Ungewollt erfanden wir in den Ferien im Tessin ein Spiel. Es heisst «old bottle killing» oder der Einfachheit halber «obk». Es ist lustig, unterhaltsam und lehrreich. Es geht darum, alte Weinflaschen zu öffnen, am Glas zu riechen und den Inhalt dann wegzukippen. Am besten in einen grossen Eimer, aus dem es zunehmend unergründlicher riecht.
Das Ganze hat eine Vorgeschichte: Unser Nachbar zügelte in eine kleinere Wohnung. Den in langen Jahren angesammelten Hausrat veräusserte er grösstenteils. So kamen wir günstig zu einem Ping-Pong-Tisch. Zum Schluss drehte er uns zwei Harassen mit alten Weinen an, die Flaschen in Lumpen eingemummt. Es seien alte Barolo darunter, die ihn ein Vermögen gekostet hätten, Bordeaux, Burgunder, ja sogar eine Bouteille Mouton-Rothschild. Wir blieben reserviert, doch für den Preis einer Hunderternote wollten wir die nachbarliche Freundschaft nicht aufs Spiel setzen. So schleppten wir die zwei Kisten in den Keller.

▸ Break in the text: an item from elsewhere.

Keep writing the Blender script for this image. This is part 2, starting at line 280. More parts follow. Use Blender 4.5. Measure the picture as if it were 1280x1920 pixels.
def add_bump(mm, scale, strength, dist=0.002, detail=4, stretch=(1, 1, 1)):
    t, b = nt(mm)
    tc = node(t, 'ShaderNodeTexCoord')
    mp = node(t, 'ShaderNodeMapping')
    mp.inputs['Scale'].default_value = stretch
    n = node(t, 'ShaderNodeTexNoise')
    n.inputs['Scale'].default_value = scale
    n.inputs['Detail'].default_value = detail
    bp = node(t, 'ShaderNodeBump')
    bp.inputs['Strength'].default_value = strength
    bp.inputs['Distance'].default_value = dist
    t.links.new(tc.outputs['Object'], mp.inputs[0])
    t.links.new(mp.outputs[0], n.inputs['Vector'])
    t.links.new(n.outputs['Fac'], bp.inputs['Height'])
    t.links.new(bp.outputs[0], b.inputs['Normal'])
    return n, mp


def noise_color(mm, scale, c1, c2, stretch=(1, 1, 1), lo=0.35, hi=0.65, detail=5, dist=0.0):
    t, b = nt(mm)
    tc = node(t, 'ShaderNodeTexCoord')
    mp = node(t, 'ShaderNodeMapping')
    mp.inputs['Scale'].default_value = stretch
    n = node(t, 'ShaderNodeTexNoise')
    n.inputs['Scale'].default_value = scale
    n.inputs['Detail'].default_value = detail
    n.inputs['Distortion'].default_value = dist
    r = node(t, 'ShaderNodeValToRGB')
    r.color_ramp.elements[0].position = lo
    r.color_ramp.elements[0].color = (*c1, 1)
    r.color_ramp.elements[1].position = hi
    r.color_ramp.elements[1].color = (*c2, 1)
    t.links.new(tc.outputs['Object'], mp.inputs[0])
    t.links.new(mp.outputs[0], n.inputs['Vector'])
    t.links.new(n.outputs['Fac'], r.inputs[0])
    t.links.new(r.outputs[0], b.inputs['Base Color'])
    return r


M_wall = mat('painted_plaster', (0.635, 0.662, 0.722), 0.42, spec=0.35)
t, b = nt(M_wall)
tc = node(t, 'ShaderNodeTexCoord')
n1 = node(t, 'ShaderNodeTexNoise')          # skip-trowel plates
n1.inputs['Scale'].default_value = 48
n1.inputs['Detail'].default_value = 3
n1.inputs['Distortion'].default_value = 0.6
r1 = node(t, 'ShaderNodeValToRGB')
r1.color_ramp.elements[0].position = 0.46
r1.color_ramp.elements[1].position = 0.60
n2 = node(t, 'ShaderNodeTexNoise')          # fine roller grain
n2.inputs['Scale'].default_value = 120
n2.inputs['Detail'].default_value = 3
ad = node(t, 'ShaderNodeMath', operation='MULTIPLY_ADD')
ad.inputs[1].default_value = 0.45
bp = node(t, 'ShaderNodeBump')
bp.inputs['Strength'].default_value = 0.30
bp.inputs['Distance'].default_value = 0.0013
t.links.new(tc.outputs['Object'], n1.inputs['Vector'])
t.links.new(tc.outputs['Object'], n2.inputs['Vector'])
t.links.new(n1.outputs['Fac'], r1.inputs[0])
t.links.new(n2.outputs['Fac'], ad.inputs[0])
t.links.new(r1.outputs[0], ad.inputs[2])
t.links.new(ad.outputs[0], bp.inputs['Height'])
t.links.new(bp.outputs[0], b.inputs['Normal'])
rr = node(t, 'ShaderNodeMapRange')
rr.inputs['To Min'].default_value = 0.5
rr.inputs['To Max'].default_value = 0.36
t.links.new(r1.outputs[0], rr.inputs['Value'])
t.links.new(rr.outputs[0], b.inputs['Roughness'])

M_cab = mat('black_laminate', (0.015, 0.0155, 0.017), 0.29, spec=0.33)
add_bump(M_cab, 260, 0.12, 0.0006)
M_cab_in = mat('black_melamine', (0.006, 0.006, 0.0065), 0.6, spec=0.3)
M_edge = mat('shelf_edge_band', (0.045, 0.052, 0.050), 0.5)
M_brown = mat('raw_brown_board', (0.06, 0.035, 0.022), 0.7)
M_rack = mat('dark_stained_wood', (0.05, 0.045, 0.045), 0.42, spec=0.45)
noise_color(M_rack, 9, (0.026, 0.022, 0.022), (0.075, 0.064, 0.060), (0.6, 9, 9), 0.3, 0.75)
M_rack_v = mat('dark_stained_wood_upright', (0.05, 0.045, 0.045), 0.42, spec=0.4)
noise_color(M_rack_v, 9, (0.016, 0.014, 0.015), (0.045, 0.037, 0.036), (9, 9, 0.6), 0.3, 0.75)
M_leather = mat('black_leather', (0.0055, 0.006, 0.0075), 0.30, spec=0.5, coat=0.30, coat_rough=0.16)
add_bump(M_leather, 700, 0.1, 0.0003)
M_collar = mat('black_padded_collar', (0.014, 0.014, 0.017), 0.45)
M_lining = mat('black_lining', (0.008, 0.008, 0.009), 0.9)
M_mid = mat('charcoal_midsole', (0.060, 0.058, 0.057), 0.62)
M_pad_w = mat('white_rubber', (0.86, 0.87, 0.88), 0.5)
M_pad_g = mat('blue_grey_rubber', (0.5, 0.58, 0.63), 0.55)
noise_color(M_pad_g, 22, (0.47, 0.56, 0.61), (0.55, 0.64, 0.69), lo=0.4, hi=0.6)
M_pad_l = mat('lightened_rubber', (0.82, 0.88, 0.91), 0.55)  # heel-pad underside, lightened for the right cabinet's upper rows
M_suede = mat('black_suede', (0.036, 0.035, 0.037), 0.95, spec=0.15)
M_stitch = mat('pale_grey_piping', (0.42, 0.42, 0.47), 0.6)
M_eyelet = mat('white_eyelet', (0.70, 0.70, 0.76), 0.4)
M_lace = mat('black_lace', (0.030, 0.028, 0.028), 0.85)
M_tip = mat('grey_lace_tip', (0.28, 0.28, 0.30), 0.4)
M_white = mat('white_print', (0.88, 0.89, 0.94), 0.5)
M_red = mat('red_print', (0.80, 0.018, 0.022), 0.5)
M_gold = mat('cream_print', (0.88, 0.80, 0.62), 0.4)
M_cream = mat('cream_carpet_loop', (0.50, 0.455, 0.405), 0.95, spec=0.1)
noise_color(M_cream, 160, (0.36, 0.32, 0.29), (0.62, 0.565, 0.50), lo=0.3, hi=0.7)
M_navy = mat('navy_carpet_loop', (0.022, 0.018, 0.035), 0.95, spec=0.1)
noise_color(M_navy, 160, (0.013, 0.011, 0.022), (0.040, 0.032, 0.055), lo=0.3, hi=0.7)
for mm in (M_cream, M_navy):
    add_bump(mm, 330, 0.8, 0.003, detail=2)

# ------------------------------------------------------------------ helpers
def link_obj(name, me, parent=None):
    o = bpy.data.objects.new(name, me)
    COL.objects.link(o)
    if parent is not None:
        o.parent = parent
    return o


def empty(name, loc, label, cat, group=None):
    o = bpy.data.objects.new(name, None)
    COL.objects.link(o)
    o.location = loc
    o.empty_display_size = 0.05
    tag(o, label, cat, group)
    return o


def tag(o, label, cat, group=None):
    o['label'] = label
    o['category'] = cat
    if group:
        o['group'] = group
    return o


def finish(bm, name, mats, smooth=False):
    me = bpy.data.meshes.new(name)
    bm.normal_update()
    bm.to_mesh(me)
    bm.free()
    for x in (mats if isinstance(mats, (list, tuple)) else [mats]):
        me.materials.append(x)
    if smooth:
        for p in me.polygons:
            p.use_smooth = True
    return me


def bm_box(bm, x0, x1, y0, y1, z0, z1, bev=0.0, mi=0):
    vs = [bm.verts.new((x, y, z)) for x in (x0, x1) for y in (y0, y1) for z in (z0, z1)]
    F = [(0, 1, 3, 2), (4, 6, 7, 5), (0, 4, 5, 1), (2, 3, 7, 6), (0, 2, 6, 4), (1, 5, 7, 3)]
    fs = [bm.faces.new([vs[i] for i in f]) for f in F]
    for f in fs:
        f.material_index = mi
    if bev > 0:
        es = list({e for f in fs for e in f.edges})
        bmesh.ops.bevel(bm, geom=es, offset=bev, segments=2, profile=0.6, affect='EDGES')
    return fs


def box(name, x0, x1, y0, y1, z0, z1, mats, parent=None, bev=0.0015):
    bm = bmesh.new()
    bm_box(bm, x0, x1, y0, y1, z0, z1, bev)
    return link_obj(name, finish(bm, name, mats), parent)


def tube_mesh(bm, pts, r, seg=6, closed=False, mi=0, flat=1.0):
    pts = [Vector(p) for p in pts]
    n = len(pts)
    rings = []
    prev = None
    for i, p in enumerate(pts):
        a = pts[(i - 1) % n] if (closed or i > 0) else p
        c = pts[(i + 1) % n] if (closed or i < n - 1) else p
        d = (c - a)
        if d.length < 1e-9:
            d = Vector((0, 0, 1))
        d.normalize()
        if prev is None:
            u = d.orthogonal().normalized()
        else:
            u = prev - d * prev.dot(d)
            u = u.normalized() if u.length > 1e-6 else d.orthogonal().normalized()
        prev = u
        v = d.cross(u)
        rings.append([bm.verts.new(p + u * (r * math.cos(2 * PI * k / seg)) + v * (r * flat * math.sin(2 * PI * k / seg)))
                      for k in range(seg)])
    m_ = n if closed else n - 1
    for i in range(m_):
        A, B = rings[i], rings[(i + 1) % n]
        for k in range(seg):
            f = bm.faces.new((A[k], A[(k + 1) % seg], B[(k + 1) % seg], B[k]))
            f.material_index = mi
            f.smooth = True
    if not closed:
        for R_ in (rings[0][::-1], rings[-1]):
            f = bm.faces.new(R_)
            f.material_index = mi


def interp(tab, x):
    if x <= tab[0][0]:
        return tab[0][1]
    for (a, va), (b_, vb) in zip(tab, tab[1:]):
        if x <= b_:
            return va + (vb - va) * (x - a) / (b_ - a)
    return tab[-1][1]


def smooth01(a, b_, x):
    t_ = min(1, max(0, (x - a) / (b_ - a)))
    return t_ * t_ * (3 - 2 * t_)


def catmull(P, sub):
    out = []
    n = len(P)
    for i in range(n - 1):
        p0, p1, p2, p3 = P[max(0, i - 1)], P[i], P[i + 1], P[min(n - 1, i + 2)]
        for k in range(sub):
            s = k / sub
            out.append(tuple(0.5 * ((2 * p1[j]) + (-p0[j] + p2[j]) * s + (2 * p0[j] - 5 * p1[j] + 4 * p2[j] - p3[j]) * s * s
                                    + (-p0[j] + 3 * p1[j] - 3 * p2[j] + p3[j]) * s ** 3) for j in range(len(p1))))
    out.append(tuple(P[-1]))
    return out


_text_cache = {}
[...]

Abends kamen Gäste. Wir beschlossen, die Wundertüte zu öffnen. Zuoberst lagen ein paar Flaschen Château Canteloup 1977. Der Jahrgang ist eine Katastrophe. Der Wein auch. Eine befremdliche Mischung von grünen Peperoni und dem unappetitlichen Geruch alter Socken. Weg in den Kübel. Darauf öffnen wir den Château Hautefaille 1977. Das Etikett verstaubt, der Inhalt dito. Den Eimer freut es. Keine Besserung beim Château Junayme 1980. Ungelüfteter Schrankgeruch. Ob die beiden 1979er Château Tour du Moulin und Château Clarke von Edmond de Rothschild die Stimmung heben? Der Jahrgang ist für einmal von leidlicher Güte und Baron Edmonds Gattin sorgte doch kürzlich in einem Weltwoche-Interview für Erheiterung. Vergebens gefreut. Vom Rothschildschen Charme ist nichts zu spüren. Dünn und grob beide Säftchen – das Niveau des Putzkessels steigt.
Beim 1979er Bourgogne Grand Ordinaire von Thomas-Bassot kippt die Stimmung von Enttäuschung in Euphorie. Die bräunliche Brühe duftet derart dekadent-nekrophil, dass gute Laune aufkommt. Das bizarre Spiel beginnt Spass zu machen. In voller Fahrt wechseln wir die Pferde und galoppieren der Reihe nach zwei 1967er Barolo (Marchesi di Barolo, Giacomo Damilano) in den Abgrund bzw. ins Becken. Bei den zwei abschliessenden Weinen – eine Riserva 1979 Tenuat S. Anna aus Loncon und der Merlot 1975 Grave del Friuli – brechen wir in homerisches Gelächter aus. Nicht, weil wir zuviel intus hätten – geschluckt wurde ja kaum einmal –, sondern, weil Lachen die einzig angemessene Antwort auf die grotesken Tropfen ist.
Was ist aus dem flotten Spiel zu lernen? Lassen Sie nur grosse Weine aus überdurchschnittlich guten Jahren alt werden. Und kaufen sie schon gar nie bereits gereifte Flaschen unsicherer Qualität und dubioser Quelle. Und, ach ja, wie war der Mouton-Rothschild 1976, der zuunterst in der Kiste lag? Die Flasche hatte schon beträchtlichen Schwund. Der Wein, körperreicher als die verendeten Vorgänger, in Geruch und Geschmack von Kellermuff gezeichnet. Auch er endete leider im Eimer!